Updated: Aug 4, 2020

Davidson County District Attorney Glenn Funk says his office will no longer prosecute people for possessing half an ounce or less of marijuana, following similar steps taken by prosecutors in several other jurisdictions around the country. 

In a written statement on the policy, the district attorney's office says that minor marijuana charges "do little to promote public health, and even less to promote public safety." 

More on the policy from that statement:

For individuals, this policy will eliminate the negative effects of a criminal charge which include potential jail time and collateral consequences on employment and housing. For the justice system, elimination of minor marijuana charges will decrease costs as jail housing expenses for these cases will now be totally eliminated. Similarly, courts and the clerk’s office will see savings from docketing fewer cases. Finally, and of great importance, demographic statistics indicate that these charges impact minorities in a disproportionate manner. This policy will eliminate this area of disproportionality in the justice system. Proper allocation of the resources of the District Attorney’s office requires common sense and fairness. These resources must be devoted to supporting victims and prosecuting violent crime.
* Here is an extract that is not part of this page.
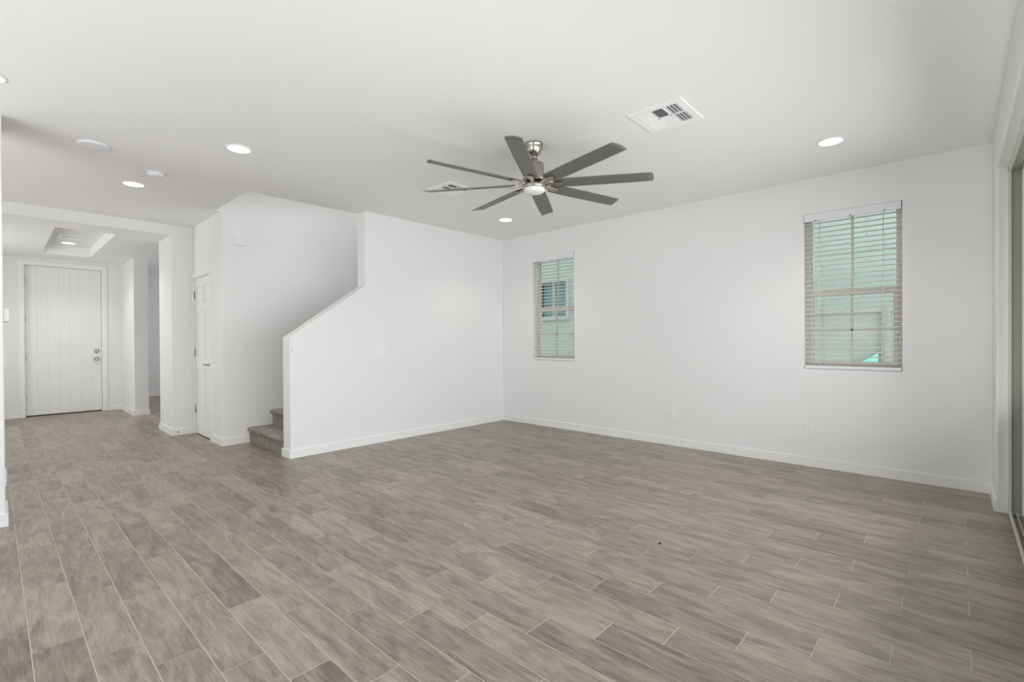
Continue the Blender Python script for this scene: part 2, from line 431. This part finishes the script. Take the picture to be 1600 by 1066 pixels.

In 2016, the Metro Council approved an ordinance creating a civil penalty for possessing or exchanging a half-ounce of marijuana, giving police officers an option other than criminal charges in such cases. However, that ordinance — and a similar one in Memphis — was deemed unenforceable by Tennessee Attorney General Herbert Slatery and later nullified by the state legislature

A little more than a year ago, after Baltimore's top prosecutor Marilyn Mosby announced that she would stop prosecuting marijuana possession, Funk told the Scene that his office worked to avoid incarcerating people for simple marijuana possession and tried to minimize the collateral consequences of such charges. 

In an interview with the Scene on Wednesday, Funk addressed questions about his new policy. He first clarified that while his office will dismiss simple marijuana possession cases, they cannot keep police officers from making arrests. That said, he noted that such charges have decreased in recent years. He added that in discussions with Metro Nashville Police Department leaders he “has not sensed any significant pushback on this policy.”

Mayor John Cooper also backed the policy in a written statement. 

"I support the DA’s decision to stop prosecuting minor marijuana offenses in Davidson County," Cooper said. "We need to continue working to ensure that people have access to drug treatment and that we are doing everything we can to keep nonviolent young people out of the criminal justice system."

Funk said that his office will dismiss such minor marijuana charges whether they involve someone possessing marijuana or smoking it. However, he said: "If someone is smoking marijuana in a public place and is creating some type of nuisance that can be described as disorderly, we may prosecute for disorderly conduct. But we will not prosecute for the marijuana." 

Asked about people who have been charged for simple possession in the past, Funk said there is no one currently in the Metro jail serving time solely for simple possession of marijuana. 

"With regards to any expungements, we're open to working with defense counsel or citizens that have marijuana cases on their record, and if those cases can be expunged under current state law then we will work with them to get those charges expunged."